Another trick to prevent tighten up is to talk to her Judge. She says," Inner Judge, I don't want to hear you say this is crap because you interfere with the fun, spontaneity, and creative surprise." Then if that doesn't work she says " So you are still here judge, time for me to take a break."

Before the workshop sometimes when a painting was not going well I felt frustrated thinking the painting was getting crappy, I didn't take breaks.I would become frenzied trying to prove to me that my Judge was wrong and my whole feeling of self worth depended on being able to prove that I could paint. Regrettable results usually developed! It is also  not always enough to stop one piece and start another.  I need to become more self aware of when I am responding to the counter-productive Judge.  Talking to my Judge would mean I recognize the Judge and automatically I hope I will reset my thinking and mood.

  Ruth gave additional tools to arm me against the detrimental Judge in my mind but I  will not go into them here.  I think I have made the point on how I am processing and I am eager to get back to painting.

 When Ruth came around to help us, if we needed it, I mentioned that only a few of my abstracts that are far from representational survive the test of  time. I would have more success if I follow your process. To which she responded with doubt.  I believe I am not a narrative painter and  years ago more intuitive than now.  Part of me says I should continue to trust reacting to the canvas activated by a few random marks. Yet the promising thing about Ruth's process is that refusing to listen to your inner Judge does open the door to intuitive choices.

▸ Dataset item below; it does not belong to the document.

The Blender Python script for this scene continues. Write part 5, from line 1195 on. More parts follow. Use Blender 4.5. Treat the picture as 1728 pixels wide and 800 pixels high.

Ruth said she is not intuitive but I disagree. She is an intuitive painter balanced by moderation. She only refers to the academic elements of design when the painting doesn't seem right.


The third day Ruth did a demonstration focusing on line.
Dressing for success, Ruth wore an outfit with  subdued black and white  Which drew my first impression to the variety of linear patterns in her clothing.

Before Ruth's workshop I disliked pulling myself away from painting to shop for clothes. I wanted to spend money on art supplies rather then clothes. Now I hope I will enjoy clothes shopping more when I search for clothes that will express the kind of paintings I want to make.

 I once commissioned a felted scarf  by Patricia Berman who fashioned it in response to one of my playful collages. Now I have a reason to allow myself such a luxury in the future.

Before the workshop I had a dim view of sitting while painting. But after seeing the results of the other students, I want to try sitting for smaller brush movements where edges of shapes are expressive  and standing while painting bigger movements.

The closest thing to journaling is Ruth's lists of subjects, but I was reminded of  20 years ago at a WSO meeting where Donna Watson, and Ruth talked about the importance of journaling in their painting  metamorphose.So I will journal and make lists. Some will be subjects I would be happy to share.can share. If there is interest  a future blog could be my journal on how inspired I am by the students comments and the work they did.  Of course I will share my work during and after the workshop next Wednesday.